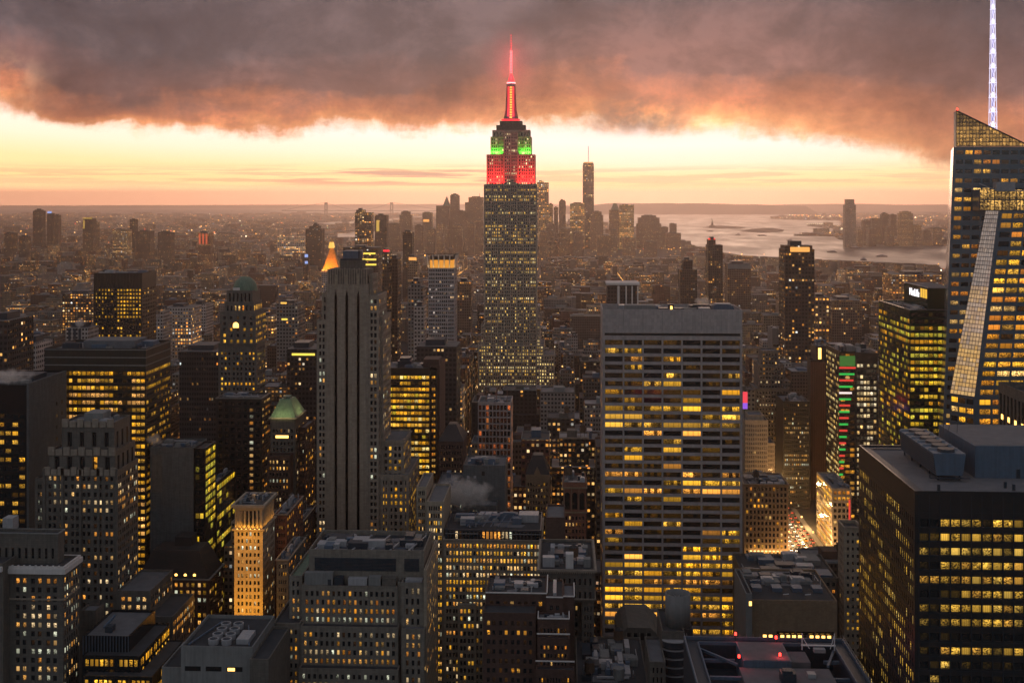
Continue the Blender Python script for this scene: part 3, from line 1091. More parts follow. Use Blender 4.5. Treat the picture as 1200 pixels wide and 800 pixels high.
b.piece('joint_line', jt, 'concrete')
b.piece('slit_opening', MB().box(x0 + 1.2, x1 - 1.2, y0 - .05, y0 - .004, z1 - 14.6, z1 - 13.2), 'black_glass')
b.piece('roof_unit', MB().box(x0 + 13, x0 + 30, y0 + 6, y0 + 16, b.rz + .02, b.rz + 5.6), 'concrete')
b.piece('roof_unit', MB().box(x0 + 37, x0 + 40, y0 + 5, y0 + 9, b.rz + .02, b.rz + 6.4), 'dark_metal')
b.piece('lit_hatch', MB().box(x0 + 38, x0 + 39.2, y0 + 4.9, y0 + 4.99, b.rz + 3.4, b.rz + 5.4), 'amber_lamp')
b.piece('roof_unit', MB().box(x0 + 62, x0 + 73, y0 + 5, y0 + 15, b.rz + .02, b.rz + 5.8).box(x0 + 63, x0 + 72, y0 + 6, y0 + 14, b.rz + 5.803, b.rz + 6.6), 'grey_metal')
b.clutter(x0 + 2, x1 - 2, y0 + 4, y1 - 3, b.rz, 9, hmax=4.5)
b.finish(762)

# ---- pale art deco tower with three dark stripes
Y = 640
b = Building('art_deco_tower', 'tall grey limestone tower with three black vertical stripes and stepped shoulders', 'tower', X(408, Y), Y + 15, 14)
b.mat = 'stone'
xs = [X(p, Y) for p in (371, 382.5, 431, 443.5)]
zc, zsl, zsr = Z(333, 406, Y), Z(375, 376, Y), Z(346, 437, Y)
FOOT.append((xs[0], xs[3], Y, Y + 32))
w = b.part('wall', 'stone')
# central shaft, cut by three deep slots
cuts = [(X(391.8, Y), X(395, Y)), (X(404.6, Y), X(408, Y)), (X(418, Y), X(421.3, Y))]
zs = Z(348, 406, Y)
edges = [xs[1]] + [v for c in cuts for v in c] + [xs[2]]
for k in range(0, 8, 2):
    w.box(edges[k], edges[k + 1], Y, Y + 24, 0, zc, False)
for a, c in cuts:
    w.box(a, c, Y + 1.6, Y + 24, 0, zc, False)
    m_ = (a + c) / 2
    w.hexa([(a, Y, zs), (m_, Y, zs + 4.2), (m_, Y + 1.55, zs + 4.2), (a, Y + 1.55, zs), (a, Y, zs + 4.4), (m_, Y, zs + 4.41), (m_, Y + 1.55, zs + 4.41), (a, Y + 1.55, zs + 4.4)])
    w.hexa([(m_, Y, zs + 4.2), (c, Y, zs), (c, Y + 1.55, zs), (m_, Y + 1.55, zs + 4.2), (m_, Y, zs + 4.41), (c, Y, zs + 4.4), (c, Y + 1.55, zs + 4.4), (m_, Y + 1.55, zs + 4.41)])
    w.box(a, c, Y, Y + 1.55, zs + 4.42, zc, False)
    b.piece('dark_stripe', MB().box(a + .003, c - .003, Y + 1.3, Y + 1.59, 0, zs + 4.1), 'void')
rib = MB()
zcr = Z(316, 406, Y)
b.part('crown', 'stone_dark').box(xs[1] + .6, xs[2] - .6, Y + .6, Y + 23, zc + .003, zcr)
for k in range(17):
    xx = xs[1] + .8 + k * (xs[2] - xs[1] - 1.6) / 16
    rib.box(xx - .35, xx + .35, Y + .1, Y + .597, zc + .003, zcr + .4 + .5 * (k % 2))
b.each('crown_rib', rib, 'stone')
for a, c in cuts:
    m_ = (a + c) / 2
    b.piece('finial', MB().box(m_ - .7, m_ + .7, Y - .35, Y - .003, zs + 4.5, zc + 4.5).pyramid(m_ - .7, m_ + .7, Y - .35, Y + .35, zc + 4.503, zc + 6.5), 'stone_warm')
ww = spec(nu=2, ch=3.78, wf=.62, hf=.6, rec=.5, lit=lambda i, j, nu, nv, rng: .6 if (j * 7 + 3) % 11 in (0, 4) else .04, grp=2, gap=.08, mt=1.6, ml=.9, mr=.7, pal=WARM, power=.8)
b.blk(xs[0], xs[1] - .003, Y + .5, Y + 24, 0, zsl, ww, None, foot=False)
b.blk(xs[0] + 2, xs[1] - .003, Y + 4, Y + 22, zsl - .9, Z(344, 378, Y), spec(nu=1, nv=3, wf=.5, hf=.6, lit=.1), None, foot=False)
b.blk(xs[2] + .003, xs[3], Y + .5, Y + 30, 0, zsr, ww, spec(cw=2.6, ch=3.78, wf=.5, hf=.58, rec=.4, lit=.12, mt=2, pal=WARM), foot=False)
b.blk(xs[2] + .003, xs[2] + 2.2, Y + 4, Y + 22, zsr - .9, Z(322, 433, Y), None, spec(cw=2.6, ch=3.78, wf=.5, hf=.58, lit=.05), foot=False, wall='shoulder')
b.blk(xs[3] + .003, X(447.5, Y), Y + 5, Y + 34, 0, Z(372, 445, Y), spec(nu=1, ch=3.78, wf=.5, hf=.58, lit=.15), spec(cw=2.6, ch=3.78, wf=.5, hf=.58, rec=.4, lit=.2, mt=2, pal=WARM), foot=False)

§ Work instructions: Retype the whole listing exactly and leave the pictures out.

§ Task solution:
Continue the Blender Python script for this scene: part 3, from line 1091. More parts follow. Use Blender 4.5. Treat the picture as 1200 pixels wide and 800 pixels high.
b.piece('joint_line', jt, 'concrete')
b.piece('slit_opening', MB().box(x0 + 1.2, x1 - 1.2, y0 - .05, y0 - .004, z1 - 14.6, z1 - 13.2), 'black_glass')
b.piece('roof_unit', MB().box(x0 + 13, x0 + 30, y0 + 6, y0 + 16, b.rz + .02, b.rz + 5.6), 'concrete')
b.piece('roof_unit', MB().box(x0 + 37, x0 + 40, y0 + 5, y0 + 9, b.rz + .02, b.rz + 6.4), 'dark_metal')
b.piece('lit_hatch', MB().box(x0 + 38, x0 + 39.2, y0 + 4.9, y0 + 4.99, b.rz + 3.4, b.rz + 5.4), 'amber_lamp')
b.piece('roof_unit', MB().box(x0 + 62, x0 + 73, y0 + 5, y0 + 15, b.rz + .02, b.rz + 5.8).box(x0 + 63, x0 + 72, y0 + 6, y0 + 14, b.rz + 5.803, b.rz + 6.6), 'grey_metal')
b.clutter(x0 + 2, x1 - 2, y0 + 4, y1 - 3, b.rz, 9, hmax=4.5)
b.finish(762)

# ---- pale art deco tower with three dark stripes
Y = 640
b = Building('art_deco_tower', 'tall grey limestone tower with three black vertical stripes and stepped shoulders', 'tower', X(408, Y), Y + 15, 14)
b.mat = 'stone'
xs = [X(p, Y) for p in (371, 382.5, 431, 443.5)]
zc, zsl, zsr = Z(333, 406, Y), Z(375, 376, Y), Z(346, 437, Y)
FOOT.append((xs[0], xs[3], Y, Y + 32))
w = b.part('wall', 'stone')
# central shaft, cut by three deep slots
cuts = [(X(391.8, Y), X(395, Y)), (X(404.6, Y), X(408, Y)), (X(418, Y), X(421.3, Y))]
zs = Z(348, 406, Y)
edges = [xs[1]] + [v for c in cuts for v in c] + [xs[2]]
for k in range(0, 8, 2):
    w.box(edges[k], edges[k + 1], Y, Y + 24, 0, zc, False)
for a, c in cuts:
    w.box(a, c, Y + 1.6, Y + 24, 0, zc, False)
    m_ = (a + c) / 2
    w.hexa([(a, Y, zs), (m_, Y, zs + 4.2), (m_, Y + 1.55, zs + 4.2), (a, Y + 1.55, zs), (a, Y, zs + 4.4), (m_, Y, zs + 4.41), (m_, Y + 1.55, zs + 4.41), (a, Y + 1.55, zs + 4.4)])
    w.hexa([(m_, Y, zs + 4.2), (c, Y, zs), (c, Y + 1.55, zs), (m_, Y + 1.55, zs + 4.2), (m_, Y, zs + 4.41), (c, Y, zs + 4.4), (c, Y + 1.55, zs + 4.4), (m_, Y + 1.55, zs + 4.41)])
    w.box(a, c, Y, Y + 1.55, zs + 4.42, zc, False)
    b.piece('dark_stripe', MB().box(a + .003, c - .003, Y + 1.3, Y + 1.59, 0, zs + 4.1), 'void')
rib = MB()
zcr = Z(316, 406, Y)
b.part('crown', 'stone_dark').box(xs[1] + .6, xs[2] - .6, Y + .6, Y + 23, zc + .003, zcr)
for k in range(17):
    xx = xs[1] + .8 + k * (xs[2] - xs[1] - 1.6) / 16
    rib.box(xx - .35, xx + .35, Y + .1, Y + .597, zc + .003, zcr + .4 + .5 * (k % 2))
b.each('crown_rib', rib, 'stone')
for a, c in cuts:
    m_ = (a + c) / 2
    b.piece('finial', MB().box(m_ - .7, m_ + .7, Y - .35, Y - .003, zs + 4.5, zc + 4.5).pyramid(m_ - .7, m_ + .7, Y - .35, Y + .35, zc + 4.503, zc + 6.5), 'stone_warm')
ww = spec(nu=2, ch=3.78, wf=.62, hf=.6, rec=.5, lit=lambda i, j, nu, nv, rng: .6 if (j * 7 + 3) % 11 in (0, 4) else .04, grp=2, gap=.08, mt=1.6, ml=.9, mr=.7, pal=WARM, power=.8)
b.blk(xs[0], xs[1] - .003, Y + .5, Y + 24, 0, zsl, ww, None, foot=False)
b.blk(xs[0] + 2, xs[1] - .003, Y + 4, Y + 22, zsl - .9, Z(344, 378, Y), spec(nu=1, nv=3, wf=.5, hf=.6, lit=.1), None, foot=False)
b.blk(xs[2] + .003, xs[3], Y + .5, Y + 30, 0, zsr, ww, spec(cw=2.6, ch=3.78, wf=.5, hf=.58, rec=.4, lit=.12, mt=2, pal=WARM), foot=False)
b.blk(xs[2] + .003, xs[2] + 2.2, Y + 4, Y + 22, zsr - .9, Z(322, 433, Y), None, spec(cw=2.6, ch=3.78, wf=.5, hf=.58, lit=.05), foot=False, wall='shoulder')
b.blk(xs[3] + .003, X(447.5, Y), Y + 5, Y + 34, 0, Z(372, 445, Y), spec(nu=1, ch=3.78, wf=.5, hf=.58, lit=.15), spec(cw=2.6, ch=3.78, wf=.5, hf=.58, rec=.4, lit=.2, mt=2, pal=WARM), foot=False)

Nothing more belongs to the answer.